I have always disliked the term "badass."
There seem to me many reasons for this. There is, for instance, the fact that I am just not a fan of the formation of compound words which tack the word "ass" onto some other term for emphasis, or other such effect.
However, what I particularly dislike about the term is how much it reeks of the unhinged worship of self-assertion at its most idiotic and its meanest--the worship of the bully, the worship of the asshole, that seem deeply reflective of the derangement of this culture.
This is all the more in as, if the term's origins are admittedly obscure, it seems that "badass" was once Marine Corps slang for those who merely postured--those who were not really tough, but just ostentatiously acting as if they were. The poser and the faker.

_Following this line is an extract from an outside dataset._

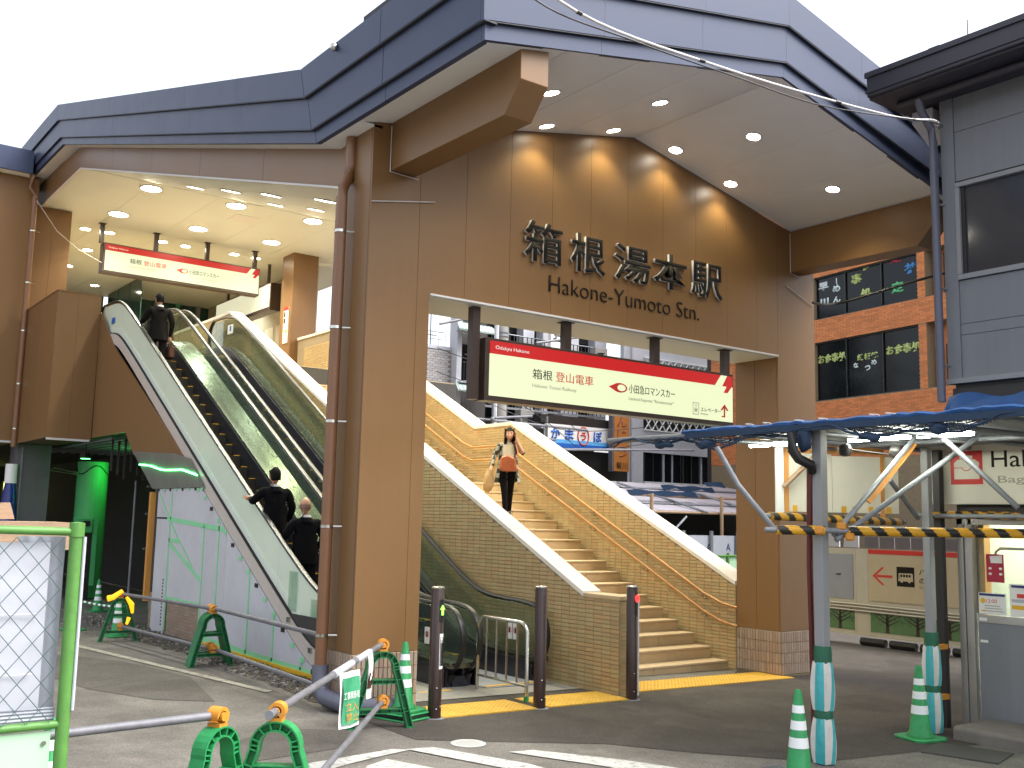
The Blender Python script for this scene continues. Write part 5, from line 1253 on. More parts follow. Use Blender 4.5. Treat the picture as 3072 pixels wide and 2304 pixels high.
# luggage sign
SG = thing('shop_sign', 'cream luggage shop sign board with a red suitcase emblem and dark lettering', 'sign', (10.3, 4.5, 2.2))
bd = box_part('board', 'cream', SG, 10.30, 10.36, 2.0, 6.25, 2.21, 2.94)
q = lambda y, z, r=0: (10.2985, y, z)
box_part('emblem', 'red', SG, 10.2945, 10.2985, 5.565, 5.915, 2.415, 2.765)
mb = MB(); x = 10.2925
pts = [(y, z) for y, z in ((5.875, 2.47), (5.60, 2.47), (5.60, 2.64), (5.645, 2.675), (5.835, 2.675), (5.875, 2.64))]
mb.prism([(x, y, z) for y, z in pts], (.0015, 0, 0)).box(x, x+.0015, 5.67, 5.81, 2.68, 2.715); mb.build('emblem_case', 'cream', SG)
mb = MB().box(x-.0015, x-.0005, 5.60, 5.695, 2.585, 2.593).box(x-.0015, x-.0005, 5.78, 5.875, 2.585, 2.593)
mb.tube([(x-.001, 5.74+.045*math.cos(a), 2.588-.03*math.sin(a)) for a in frange(0, PI, 8)], .004, 4).build('emblem_line', 'red', SG)
text_on('Hakone', (10.2985, 5.468, 2.585), (0, -1, 0), V, .86, .17, 'ink', SG)
text_on('Baggage', (10.2985, 5.405, 2.403), (0, -1, 0), V, .62, .095, 'ink_soft', SG)

# ================================================================== scaffold canopy with blue netting
CA = thing('scaffold_canopy', 'scaffold canopy with blue sheet edge, hazard striped pipes and fluorescent tubes over the shop front', 'canopy', (8.5, 5, 0))
def tube_part(nm, m, pts, r, n=10, parent=CA): return MB().tube(pts, r, n).build(nm, m, parent, smooth=True)
# white square post and padded wraps
def lean_box(nm, m, x, y, w, z0, z1, parent=CA): return box_part(nm, m, parent, x-w, x+w, y-w, y+w, z0, z1, bevel=.006)
P1, P2 = (7.56, 5.56), (9.80, 5.90)
def padding(P, r, zt, host):
    """folded foam wrap, tied with dark tape"""
    n = 18
    for z0, z1, k in ((gz(P[0])+.01, zt*.42, 1.0), (zt*.5, zt, .96)):
        mb = MB(); vs = []; lv = 9
        for j in range(lv+1):
            t = j/lv; rr = r*k*(.80+.26*max(0, math.sin(PI*min(1, .04+t*.94)))**.45)
            for i in range(n):
                a = 2*PI*i/n; cr_ = 1+.13*math.cos(5*a+t*1.5)+.05*math.sin(9*a-3*t)
                vs.append((P[0]+rr*cr_*math.cos(a), P[1]+rr*cr_*math.sin(a), z0+(z1-z0)*t))
        for j in range(lv):
            for i in range(n):
                mb.cur = 0 if i in (8, 9, 10, 2, 13) else 1
                b = len(mb.v)
                mb.add([vs[j*n+i], vs[j*n+(i+1) % n], vs[(j+1)*n+(i+1) % n], vs[(j+1)*n+i]], [(0, 1, 2, 3)])
        mb.build('padding', ['pad_teal', 'pad_white'], host, smooth=True, weld=True)
    for z0, z1, k in ((zt*.415, zt*.505, .84), (zt-.01, zt+.13, .80)):
        MB().lathe((P[0], P[1], 0), [(r*k, z0), (r*k*1.03, (z0+z1)/2), (r*k*.97, z1)], 14).build('tape_wrap', 'pad_tape', host, smooth=True)
h = lean_box('post', 'prefab_trim', P1[0], P1[1], .048, gz(7.5), 2.78); padding(P1, .092, .80, h)
h2 = lean_box('post', 'prefab_trim', P2[0], P2[1], .04, gz(9.8), 2.78); padding(P2, .085, .78, h2)
lean_box('post', 'black', 10.22, 6.02, .042, gz(10), 2.78)
for z in (.72, .22): MB().box(9.88, 10.16, 5.93, 5.98, z, z+.05).build('post_clip', 'orange', CA)
# hazard striped padded pipes
def striped(p0, p1, r, parent=CA, pitch=.21, name='hazard_pipe'):
    p0, p1 = Vector(p0), Vector(p1); L_ = (p1-p0).length; d = (p1-p0)/L_; sx = d.cross(Vector((0, 0, 1))).normalized(); sy = sx.cross(d)
    n = 24; m = max(4, int(L_/(pitch/16))); mb = MB()
    vs = [p0+d*(L_*j/m)+sx*(r*math.cos(2*PI*i/n))+sy*(r*math.sin(2*PI*i/n)) for j in range(m+1) for i in range(n)]
    mb.v = [tuple(v) for v in vs]
    for j in range(m):
        for i in range(n):
            t = (L_*j/m)/pitch+(i+.5)/n
            mb.f.append((j*n+i, j*n+(i+1) % n, (j+1)*n+(i+1) % n, (j+1)*n+i)); mb.mi.append(1 if (t % 1) < .46 else 0)
    mb.f += [tuple(range(n)), tuple(range(m*n, (m+1)*n))]; mb.mi += [0, 0]
    o = mb.build(name, ['tiger_y', 'tiger_k'], parent, smooth=True)
    MB().tube([p0-d*.10, p0], .0243, 10).tube([p1, p1+d*.10], .0243, 10).build('pipe_end', 'steel_dull', o, smooth=True)
    return o
striped((7.18, 5.73, 1.905), (7.50, 5.48, 1.908), .040); striped((7.66, 5.36, 1.91), (9.25, 4.16, 1.922), .041)
tube_part('pipe_link', 'steel_dull', [(7.46, 5.50, 1.908), (7.72, 5.31, 1.91)], .0243)
striped((7.76, 6.27, 2.03), (10.29, 6.52, 2.014), .040, pitch=.25); striped((10.05, 6.05, 2.09), (10.16, 5.06, 2.085), .034, pitch=.16)
striped((10.475, 6.236, 2.105), (10.32, 5.25, 2.093), .040, pitch=.16)
for p in ((7.46, 5.50, 1.908), (7.63, 5.40, 1.95), (7.68, 5.35, 1.86)): MB().box(p[0]-.05, p[0]+.05, p[1]-.04, p[1]+.04, p[2]-.035, p[2]+.035, .6).build('clamp_cover', 'orange', CA, bevel=.015)
for a, b in (((7.015, 6.025, 2.30), (7.241, 5.79, 1.90)), ((7.593, 5.45, 1.87), (8.97, 5.52, 2.79)), ((7.58, 5.42, 1.83), (9.30, 4.98, 2.86)), ((8.75, 5.14, 2.82), (8.89, 4.50, 2.14)), ((9.16, 5.91, 2.42), (9.80, 6.01, 2.05)), ((9.95, 5.9, 2.08), (9.6, 4.0, 2.08))):
    tube_part('brace', 'steel_dull', [a, b], .0243)
MB().tube([(6.93, 6.18, 2.62), (7.05, 6.05, 2.30)], .0243, 10).build('brace', 'steel_dull', CA, smooth=True)
MB().prism([(8.28, 5.60, 2.20), (8.33, 5.57, 2.16), (9.00, 5.50, 2.74), (8.95, 5.53, 2.78)], (.02, .03, 0)).build('timber_brace', 'timber', CA)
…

Those of conventional mind who consider such a bit of etymological history might remark how usages change; how sometimes they can even be "reclaimed" so that what was derogatory becomes complimentary, a matter of pride, like some oppressed minority which turns around the words once used to put them down.
However, whatever one thinks of such notions (I admit to not thinking much of them), "badasses" were never "oppressed" by others. Badasses were far more likely to be doing the oppressing--and those who oppress others deserve every bit of opprobrium they get for it.
Thus it seems to me worth thinking about in a different way--the usage of the word "badass" reflecting not reclamation, but confusion. As characteristic of a culture that, in that unhinged worship of self-assertion at its most idiotic and its meanest--the worship of the bully, the worship of the asshole--has lost the ability to tell the difference between those who are really tough, and those who just pose as tough, the real thing and the poseur. Or maybe even stopped caring at all about the difference because its worship of these things is so out of control, and frankly because whatever handle on reality it ever had has totally gone.
Because that is exactly where society broadly is in this day and age, as anyone who still has any handle on reality at all is continually reminded to their eternal exasperation.